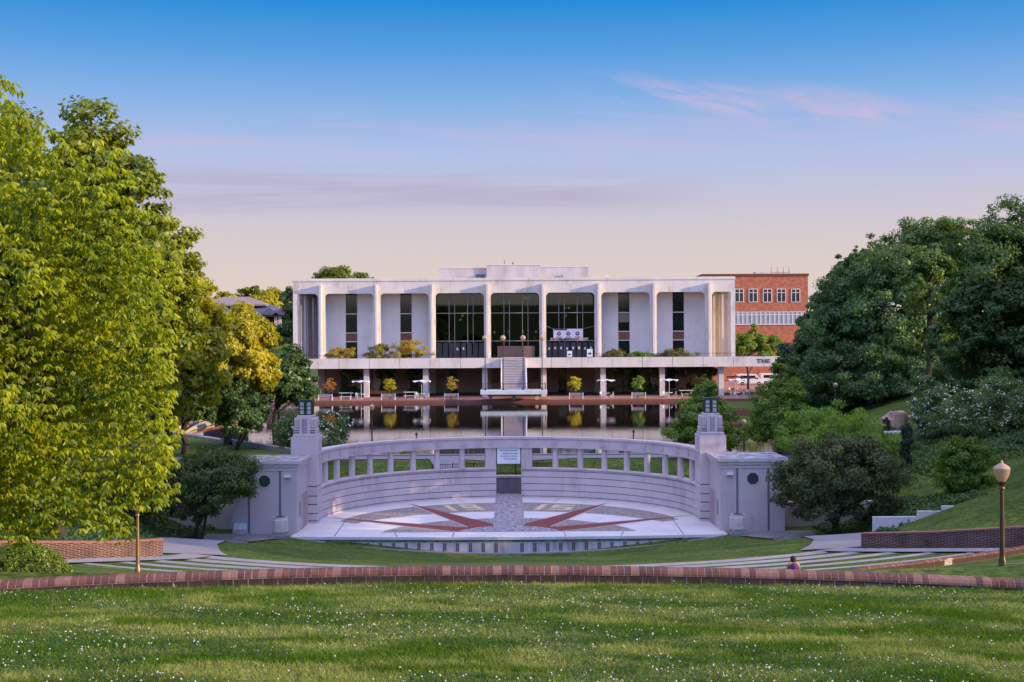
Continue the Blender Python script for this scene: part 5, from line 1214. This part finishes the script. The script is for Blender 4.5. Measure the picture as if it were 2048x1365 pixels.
ptree('juniper_tree', 'bushy conical green pine just behind the right tower', 'tree', [(1350, 800, 1475, 890, 100), (1362, 775, 1458, 860, 100), (1378, 750, 1436, 820, 100), (1390, 742, 1420, 780, 100), (1336, 840, 1484, 902, 100)], 100, 30000, .20, PG, basepx=1410, trunk_r=.18, nclump=220, clump=.2)
ptree('juniper_tree', 'bushy green tree right of the conical pine, before the terrace sign', 'tree', [(1500, 775, 1625, 880, 104), (1514, 745, 1606, 830, 104), (1490, 820, 1630, 900, 104), (1532, 722, 1584, 790, 104)], 104, 32000, .21, PG, basepx=1560, trunk_r=.18, nclump=230, clump=.2)
shrub('feathery_shrub', 'light green feathery shrub behind the dark bush on the right', [(1548, 824, 1690, 920), (1600, 812, 1740, 900), (1640, 850, 1800, 940), (1580, 860, 1740, 960)], 86, 26000, .20, FG, trunk_r=.07, stems=3, cat='shrub', clump=.2, nclump=200, droop=.5, aspect=.3)
shrub('dogwood', 'flowering shrub with pale blossom at the right edge, upper slope', [(1840, 770, 1960, 870), (1930, 760, 2080, 860), (1900, 790, 2060, 900)], 92, 22000, .17, leafmat('leaf_dogwood', (.06, .12, .035), (.20, .30, .09)), nb=1600, trunk_r=.07, stems=3, clump=.2, nclump=220)
shrub('dogwood', 'lower flowering shrub with pale blossom beside the narrow conifer', [(1815, 755, 1880, 860), (1830, 800, 1900, 880)], 95, 9000, .17, MATS['leaf_dogwood'], nb=700, trunk_r=.05, stems=3, clump=.24, nclump=90, seed=3)
shrub('sapling', 'bright green young tree on the slope above the stepped wall', [(1875, 880, 1985, 970), (1895, 865, 1960, 930), (1880, 930, 1990, 1000)], 74, 14000, .16, leafmat('leaf_sapling', (.06, .13, .01), (.15, .27, .02), .4), basepx=1925, trunk_r=.05, stems=3, cat='tree', clump=.2, nclump=150)
for (x0, y0, x1, y1, D, lab) in ((1804, 848, 1822, 940, 92, 'taller narrow black-green conifer right of the boulders'), (1766, 840, 1779, 880, 104, 'shorter narrow conifer just left of the largest boulder')):
    D = groundhit((x0 + x1) / 2, y1 + 2, 70, 190)[1]; ptree('cypress', lab, 'tree', [(x0, y0, x1, y1, D), (x0 + 2, y0 - 6, x1 - 2, y0 + 40, D)], D, 6000, .0013 * D, leafmat('leaf_cypress', (.012, .03, .018), (.035, .06, .03), .15), trunk_r=.05, nclump=70, clump=.35, group='narrow conifers on the right slope')
# slope dirt patch
ribbon('dirt_bank', [(29, 96), (33, 97), (38, 98), (46, 99)], 7, IRON, .05)

# behind and beside the library
ptree('street_tree', 'yellow-green tree between the library end and the brick building', 'tree', [(1462, 668, 1530, 740, 236), (1485, 654, 1535, 720, 236), (1515, 672, 1565, 740, 238)], 236, 16000, .5, leafmat('leaf_lime', (.10, .20, .012), (.22, .32, .02), .4), trunk_r=.25, nclump=80, clump=.25)
ptree('street_tree', 'round tree top showing above the left part of the library roof', 'tree', [(625, 540, 720, 610, 330, 8), (640, 538, 700, 580, 330, 8)], 330, 9000, .8, MG, trunk_r=.4, nclump=60, clump=.26)
ptree('street_tree', 'low tree top beside the round one above the library roof', 'tree', [(700, 549, 752, 600, 340, 6)], 340, 3500, .8, MG, trunk_r=.3, nclump=30, clump=.28)
ptree('pine_tree', 'dark tree standing against the left end of the library', 'tree', [(572, 590, 606, 730, 245, 4), (540, 650, 600, 735, 240, 6), (568, 575, 592, 640, 246, 3)], 244, 14000, .5, DG, trunk_r=.3, nclump=90, clump=.25)
for i, (x0, y0, x1, y1, D, lab) in enumerate(((430, 582, 480, 640, 420, 'distant wooded tree behind the pavilion, leftmost'), (470, 576, 530, 640, 430, 'distant tree behind the ridge of the pavilion'), (515, 578, 570, 640, 425, 'distant tree behind the right end of the pavilion'), (548, 584, 600, 650, 415, 'distant tree next to the library corner'), (490, 590, 560, 650, 400, 'distant light green tree just above the pavilion roof'))):
    ptree('distant_tree', lab, 'tree', [(x0, y0, x1, y1, D)], D, 4500, 1.1, (OG, MG)[i % 2], trunk_r=.4, group='distant trees beyond the pavilion', nclump=40, clump=.28)
V = []
for i in range(60):                     # woods closing the horizon on both flanks, one mass far away
    a = R(-72 + i * 144 / 59); V.append((520 * math.sin(a), 520 * math.cos(a) + 60, 8, 22, 18, 7 + 4 * math.sin(i * 1.7)))
V = [e for e in V if abs(e[0]) > 95]
Vv, Fc, cc = leaves(V, 60000, 2.6, clump=.25, seed=99, nclump=900, shell=.3)
tag(mesh_np('far_woods', Vv, Fc, MG), 'far-off wooded horizon beyond the campus', kind='stuff')
# trees off to the right of the view that shade the stage (the bank of trees goes on outside the frame)
for i, (x, y, h) in enumerate(((37, 62, 16), (43, 73, 19), (51, 80, 14), (60, 88, 10))):
    z = tz(x, y); tree('willow_oak', ('willow oak continuing the right bank just outside the frame, nearest', 'willow oak outside the frame behind the nearest', 'willow oak outside the frame, third of the bank', 'willow oak outside the frame, farthest of the bank')[i], 'tree', (x, y, z), [(x, y, z + h * .55, 7, 7.5, h * .48)], 26000, .8, DG, trunk_r=.4, nclump=220, clump=.26)
ptree('pine_tree', 'dark tree seen between the fins at the left end of the library', 'tree', [(585, 600, 650, 740, 285, 6), (596, 580, 640, 660, 285, 5)], 285, 9000, .8, DG, trunk_r=.3, nclump=70, clump=.25)
# shrubs on the terrace and saplings on the plaza
for i, (boxes, D, mt_, lab) in enumerate((([(648, 700, 715, 722), (660, 697, 690, 715), (690, 698, 714, 716)], 213, GOLDL, 'golden shrub at the left end of the terrace'), ([(728, 692, 790, 725), (750, 686, 780, 710)], 214, leafmat('leaf_goldgreen', (.16, .17, .02), (.34, .28, .03)), 'green-gold shrub in the middle of the left terrace shrubs'),
        ([(775, 688, 860, 725), (800, 680, 855, 712)], 213.5, GOLDL, 'largest golden shrub on the terrace beside the glazed bays'), ([(1200, 704, 1260, 722), (1215, 700, 1245, 714)], 213, leafmat('leaf_terrace', (.09, .10, .02), (.2, .2, .04)), 'low olive shrub on the terrace right of the entrance'),
        ([(1250, 706, 1310, 722)], 213, PG, 'low green shrub between the two right terrace bays'), ([(1310, 702, 1400, 722), (1350, 696, 1380, 715)], 213, leafmat('leaf_terrace', (.09, .10, .02), (.2, .2, .04)), 'spreading shrub at the right end of the terrace'))):
    ells = [box2ell(*b_, D, 2.2) for b_ in boxes]; tree('terrace_shrub', lab, 'shrub', (ells[0][0], D, 6.4), ells, 5000, .26, mt_, trunk_r=.06, stems=3, group='shrubs on the terrace', nclump=50, clump=.26, nl=5)
for i, (px, mt_, lab) in enumerate(((660, ORG, 'small orange-leaved tree at the left of the plaza'), (780, YEL, 'small yellow-green tree under the terrace between two parasols'), (903, GOLDL, 'small golden sapling left of the pond platform'), (1148, YEL, 'bright yellow small tree right of the pond platform'), (1275, FG, 'fresh green small tree between the right parasols'))):
    x = P(px, 780, 203.8)[0]
    tree('plaza_sapling', lab, 'tree', (x, 203.8, .4), [(x, 203.8, 2.65, 1.0, 1.0, 1.15), (x, 203.8, 2.3, .8, .8, .9)], 2600 if i not in (0, 2) else 1300, .16, mt_, trunk_r=.05, stems=2, group='saplings along the pond', nclump=60, clump=.2, nl=14)
for i, (px, w_) in enumerate(((700, 48), (770, 40), (835, 44), (1245, 60), (1300, 50), (1380, 60), (1420, 40))):
    x = P(px, 760, 219)[0]
    tree('courtyard_tree', ('dark tree under the far left of the terrace', 'dark tree under the terrace behind the second sapling', 'dark tree under the terrace behind the left paired columns', 'dark tree under the terrace behind the fresh green sapling', 'dark tree under the terrace left of the pine, at the third right column', 'dark spreading tree under the right part of the terrace', 'dark tree under the terrace hidden partly by the pine')[i], 'tree', (x, 219, .4),
         [(x, 219, 4.1, w_ / 2 * .084, 1.8, 1.0), (x, 219, 1.2, w_ / 2 * .07, 1.5, .8)], 3500, .3, DG, trunk_r=.14, group='dark trees under the terrace', nclump=50, clump=.3, nl=6)

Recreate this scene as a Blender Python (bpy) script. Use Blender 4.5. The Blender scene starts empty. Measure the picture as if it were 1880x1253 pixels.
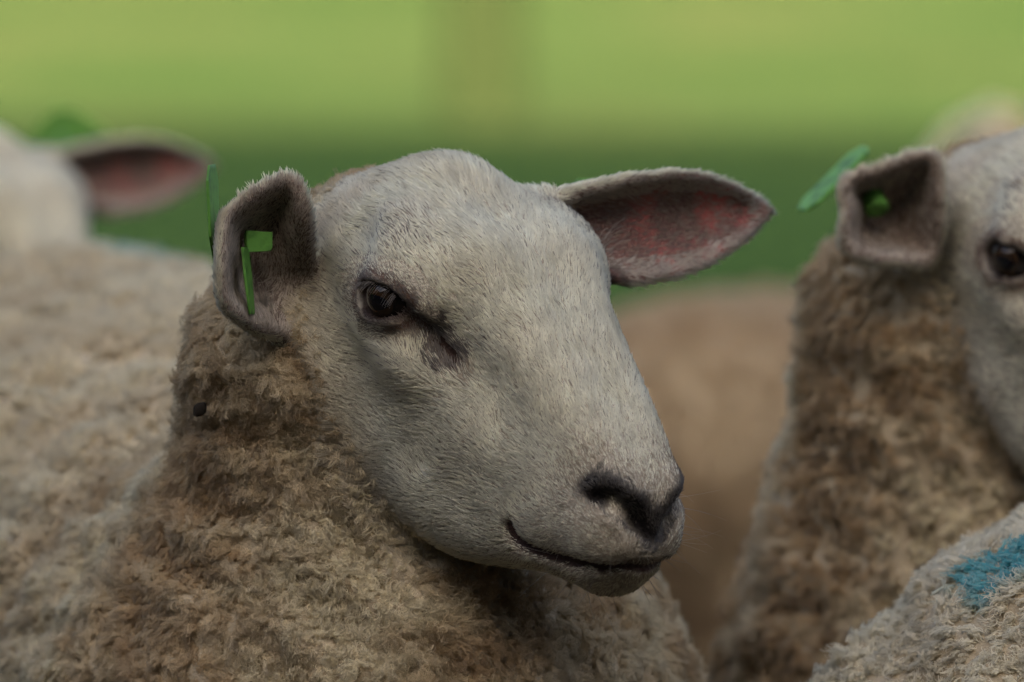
┄┄┄┄┄┄┄┄┄┄┄┄┄┄┄┄┄┄┄┄
• What the exercise asks: What is the number of lines in the listing that contain the string "scene"? Reply with that number alone.

• Response to this task: 2